■ **Task goal**:
Search the listing for the string "from" and copy every line that contains it.

■ **Given data**:

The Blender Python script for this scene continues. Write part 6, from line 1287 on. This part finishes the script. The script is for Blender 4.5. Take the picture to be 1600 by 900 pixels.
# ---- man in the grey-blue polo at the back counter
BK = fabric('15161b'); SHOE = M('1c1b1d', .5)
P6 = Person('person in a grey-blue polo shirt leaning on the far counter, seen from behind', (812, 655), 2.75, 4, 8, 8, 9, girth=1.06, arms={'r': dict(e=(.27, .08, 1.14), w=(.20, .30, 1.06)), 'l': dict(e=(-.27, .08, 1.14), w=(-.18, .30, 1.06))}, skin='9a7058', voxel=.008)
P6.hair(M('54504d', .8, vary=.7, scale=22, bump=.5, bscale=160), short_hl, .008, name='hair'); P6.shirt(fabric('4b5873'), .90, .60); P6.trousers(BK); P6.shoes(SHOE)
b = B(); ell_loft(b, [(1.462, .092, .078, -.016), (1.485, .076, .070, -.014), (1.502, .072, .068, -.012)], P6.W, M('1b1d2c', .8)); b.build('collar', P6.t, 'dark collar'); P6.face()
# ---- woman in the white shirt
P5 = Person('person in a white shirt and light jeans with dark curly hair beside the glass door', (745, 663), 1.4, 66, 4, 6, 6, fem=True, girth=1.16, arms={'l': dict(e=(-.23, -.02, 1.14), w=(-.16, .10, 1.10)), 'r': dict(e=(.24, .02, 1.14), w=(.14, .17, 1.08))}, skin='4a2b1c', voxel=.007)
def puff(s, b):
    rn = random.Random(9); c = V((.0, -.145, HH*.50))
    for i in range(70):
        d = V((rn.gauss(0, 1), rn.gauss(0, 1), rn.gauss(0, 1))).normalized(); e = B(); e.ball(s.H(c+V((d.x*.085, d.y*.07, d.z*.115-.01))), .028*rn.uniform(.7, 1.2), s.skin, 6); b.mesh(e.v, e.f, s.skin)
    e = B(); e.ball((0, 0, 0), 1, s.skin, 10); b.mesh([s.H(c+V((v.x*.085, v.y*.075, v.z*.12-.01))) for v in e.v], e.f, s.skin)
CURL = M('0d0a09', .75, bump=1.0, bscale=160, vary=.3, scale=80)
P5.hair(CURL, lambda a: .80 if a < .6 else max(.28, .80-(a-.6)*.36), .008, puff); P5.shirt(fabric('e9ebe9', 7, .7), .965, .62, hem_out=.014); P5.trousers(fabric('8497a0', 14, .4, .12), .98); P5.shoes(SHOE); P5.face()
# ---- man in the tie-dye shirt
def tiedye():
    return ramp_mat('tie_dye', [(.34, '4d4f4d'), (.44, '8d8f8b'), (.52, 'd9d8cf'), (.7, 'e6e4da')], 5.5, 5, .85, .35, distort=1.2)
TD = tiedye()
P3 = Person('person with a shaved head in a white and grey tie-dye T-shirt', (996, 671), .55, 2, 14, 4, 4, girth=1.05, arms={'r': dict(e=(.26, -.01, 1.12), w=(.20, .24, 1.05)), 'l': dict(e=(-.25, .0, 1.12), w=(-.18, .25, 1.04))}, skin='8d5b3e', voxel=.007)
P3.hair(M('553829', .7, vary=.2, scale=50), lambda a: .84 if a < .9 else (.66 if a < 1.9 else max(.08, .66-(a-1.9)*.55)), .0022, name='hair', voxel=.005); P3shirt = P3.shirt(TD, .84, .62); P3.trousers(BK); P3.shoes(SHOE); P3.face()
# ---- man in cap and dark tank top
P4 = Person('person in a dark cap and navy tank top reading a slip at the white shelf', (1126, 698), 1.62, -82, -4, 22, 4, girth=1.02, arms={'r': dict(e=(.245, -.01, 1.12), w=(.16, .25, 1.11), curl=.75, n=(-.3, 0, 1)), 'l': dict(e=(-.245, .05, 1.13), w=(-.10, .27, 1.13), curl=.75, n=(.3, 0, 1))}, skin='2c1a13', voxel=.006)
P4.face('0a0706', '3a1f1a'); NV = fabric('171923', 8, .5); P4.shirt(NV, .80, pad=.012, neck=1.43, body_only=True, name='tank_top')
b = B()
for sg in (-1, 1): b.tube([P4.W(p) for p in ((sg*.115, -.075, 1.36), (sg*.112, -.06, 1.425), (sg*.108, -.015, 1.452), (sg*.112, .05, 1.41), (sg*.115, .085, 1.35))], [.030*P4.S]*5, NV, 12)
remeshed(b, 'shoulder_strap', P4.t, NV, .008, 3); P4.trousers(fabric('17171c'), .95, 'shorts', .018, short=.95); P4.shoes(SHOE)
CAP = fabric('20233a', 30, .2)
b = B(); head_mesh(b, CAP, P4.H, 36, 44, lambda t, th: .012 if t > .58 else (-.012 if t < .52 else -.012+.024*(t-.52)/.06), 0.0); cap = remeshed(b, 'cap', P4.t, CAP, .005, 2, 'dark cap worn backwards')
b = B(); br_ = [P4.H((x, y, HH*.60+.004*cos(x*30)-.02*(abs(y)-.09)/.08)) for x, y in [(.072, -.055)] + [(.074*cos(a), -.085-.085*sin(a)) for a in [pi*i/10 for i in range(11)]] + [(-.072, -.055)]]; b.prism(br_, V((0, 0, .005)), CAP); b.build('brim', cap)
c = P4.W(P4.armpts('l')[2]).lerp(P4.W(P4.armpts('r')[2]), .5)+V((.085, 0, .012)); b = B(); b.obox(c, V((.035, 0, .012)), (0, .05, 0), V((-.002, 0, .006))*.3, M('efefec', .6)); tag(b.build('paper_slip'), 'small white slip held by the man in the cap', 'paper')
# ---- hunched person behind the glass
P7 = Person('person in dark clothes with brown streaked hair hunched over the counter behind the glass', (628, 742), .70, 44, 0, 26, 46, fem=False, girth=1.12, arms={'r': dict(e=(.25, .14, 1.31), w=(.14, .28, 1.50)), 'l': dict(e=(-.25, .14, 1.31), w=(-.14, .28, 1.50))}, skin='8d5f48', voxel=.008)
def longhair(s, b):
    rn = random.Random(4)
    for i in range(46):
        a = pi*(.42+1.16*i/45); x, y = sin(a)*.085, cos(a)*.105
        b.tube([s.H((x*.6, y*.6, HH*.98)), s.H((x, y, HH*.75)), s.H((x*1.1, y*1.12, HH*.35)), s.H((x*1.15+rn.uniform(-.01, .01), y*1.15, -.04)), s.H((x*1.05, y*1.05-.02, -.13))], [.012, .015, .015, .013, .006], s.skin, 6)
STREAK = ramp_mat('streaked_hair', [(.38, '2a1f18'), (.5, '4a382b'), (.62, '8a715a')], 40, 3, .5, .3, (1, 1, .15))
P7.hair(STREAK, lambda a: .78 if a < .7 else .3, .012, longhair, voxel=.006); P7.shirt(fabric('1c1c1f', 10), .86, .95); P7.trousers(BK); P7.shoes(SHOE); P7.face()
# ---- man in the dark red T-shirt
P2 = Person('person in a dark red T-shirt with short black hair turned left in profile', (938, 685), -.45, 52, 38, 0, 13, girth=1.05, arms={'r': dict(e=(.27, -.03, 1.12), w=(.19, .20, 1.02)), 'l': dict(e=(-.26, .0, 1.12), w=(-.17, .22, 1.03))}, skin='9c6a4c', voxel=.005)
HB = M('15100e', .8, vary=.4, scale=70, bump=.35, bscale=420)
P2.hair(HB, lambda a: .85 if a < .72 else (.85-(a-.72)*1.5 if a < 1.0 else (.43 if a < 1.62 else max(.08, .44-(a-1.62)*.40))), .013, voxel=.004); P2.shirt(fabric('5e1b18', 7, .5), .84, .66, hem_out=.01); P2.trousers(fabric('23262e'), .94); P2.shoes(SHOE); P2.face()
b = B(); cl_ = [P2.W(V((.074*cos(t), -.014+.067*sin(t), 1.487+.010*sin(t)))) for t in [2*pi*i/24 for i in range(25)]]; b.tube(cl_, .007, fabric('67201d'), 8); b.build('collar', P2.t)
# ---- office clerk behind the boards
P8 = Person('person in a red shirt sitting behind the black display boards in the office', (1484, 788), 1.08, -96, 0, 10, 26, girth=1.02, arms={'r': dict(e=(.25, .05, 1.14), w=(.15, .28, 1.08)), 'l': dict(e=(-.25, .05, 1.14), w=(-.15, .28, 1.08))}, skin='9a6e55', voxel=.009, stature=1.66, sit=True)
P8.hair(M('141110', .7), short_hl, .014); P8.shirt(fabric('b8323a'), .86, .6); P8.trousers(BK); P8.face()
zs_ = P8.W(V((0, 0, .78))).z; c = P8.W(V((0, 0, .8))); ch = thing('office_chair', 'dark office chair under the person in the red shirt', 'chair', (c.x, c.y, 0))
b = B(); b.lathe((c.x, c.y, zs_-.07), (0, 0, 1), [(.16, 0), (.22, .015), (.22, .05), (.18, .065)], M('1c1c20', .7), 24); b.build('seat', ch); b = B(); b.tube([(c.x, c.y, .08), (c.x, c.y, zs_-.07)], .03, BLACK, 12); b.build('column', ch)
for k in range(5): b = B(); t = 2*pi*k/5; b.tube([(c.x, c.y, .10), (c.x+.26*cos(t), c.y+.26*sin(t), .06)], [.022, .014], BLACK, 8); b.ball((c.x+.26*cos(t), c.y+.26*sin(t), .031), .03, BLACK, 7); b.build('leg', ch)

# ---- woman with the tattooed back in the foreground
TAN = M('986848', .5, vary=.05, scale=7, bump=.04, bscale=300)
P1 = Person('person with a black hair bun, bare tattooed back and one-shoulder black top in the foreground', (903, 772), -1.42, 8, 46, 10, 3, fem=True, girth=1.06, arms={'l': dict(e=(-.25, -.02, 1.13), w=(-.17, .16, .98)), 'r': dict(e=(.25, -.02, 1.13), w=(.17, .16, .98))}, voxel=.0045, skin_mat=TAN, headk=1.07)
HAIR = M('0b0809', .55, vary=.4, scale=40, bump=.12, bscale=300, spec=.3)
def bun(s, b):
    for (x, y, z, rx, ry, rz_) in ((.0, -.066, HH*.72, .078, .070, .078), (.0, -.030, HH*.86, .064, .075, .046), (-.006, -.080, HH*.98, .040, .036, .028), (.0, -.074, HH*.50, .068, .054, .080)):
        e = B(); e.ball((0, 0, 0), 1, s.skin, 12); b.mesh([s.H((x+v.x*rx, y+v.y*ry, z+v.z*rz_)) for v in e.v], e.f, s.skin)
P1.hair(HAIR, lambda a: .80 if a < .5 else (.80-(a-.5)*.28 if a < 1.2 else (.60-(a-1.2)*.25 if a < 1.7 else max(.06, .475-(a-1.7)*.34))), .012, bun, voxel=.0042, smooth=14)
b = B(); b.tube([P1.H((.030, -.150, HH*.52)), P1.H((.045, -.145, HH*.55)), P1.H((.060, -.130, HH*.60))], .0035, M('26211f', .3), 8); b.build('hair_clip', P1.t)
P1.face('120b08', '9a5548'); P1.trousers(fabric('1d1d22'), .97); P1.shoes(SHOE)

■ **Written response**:
The Blender Python script for this scene continues. Write part 6, from line 1287 on. This part finishes the script. The script is for Blender 4.5. Take the picture to be 1600 by 900 pixels.
P6 = Person('person in a grey-blue polo shirt leaning on the far counter, seen from behind', (812, 655), 2.75, 4, 8, 8, 9, girth=1.06, arms={'r': dict(e=(.27, .08, 1.14), w=(.20, .30, 1.06)), 'l': dict(e=(-.27, .08, 1.14), w=(-.18, .30, 1.06))}, skin='9a7058', voxel=.008)